I want to show that a special conformal transformation maps line and circle to line and circle and find an example of it maps line to circle. The statement seems very true from the picture of the wiki page.
My thought is from here $$x'^\mu = \frac{x^\mu-b^\mu x^2}{1-2b\cdot x+b^2x^2}$$ I derive $$z'=\frac{z}{1+\bar b z}$$ And this seems to be an element of $\text{PSL}(2,\mathbb{C})$. And then I want to say an element of $\text{PSL}(2,\mathbb{C})$ maps line and circle to line and circle (which I don't know how to prove either).
Another way I tried is to start with a line equation say $x^2 = kx^1 + b$ and transform under the transformation law, and try to simplify it to a circle equation, but it looks very bad.
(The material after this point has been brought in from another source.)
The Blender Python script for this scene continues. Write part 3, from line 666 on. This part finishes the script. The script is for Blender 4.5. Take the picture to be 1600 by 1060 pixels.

Shortly after I ask the question I find a simple solution.
First one the wiki page in the question, the SCT can be think of a as a composition of an inversion , a translation, and an inversion. It is clear the translation preserve line and circle. So we only need to show line and circle goes to line and circle under inversion.
Then we write down the circle equation in complex form: $$A z \bar z + B z + \bar B \bar z + C = 0$$ where $A, C\in \mathbb{R}$.
Notice when $A=0$ this is a line.
Now it is trivial to show under $z\rightarrow\frac{1}{z}$, this equation transform to $$C z \bar z + \bar B z + B \bar z + A = 0$$ which is the same form as before.
Therefore, we show a circle or line maps to circle or line under inversion, thus under SCT.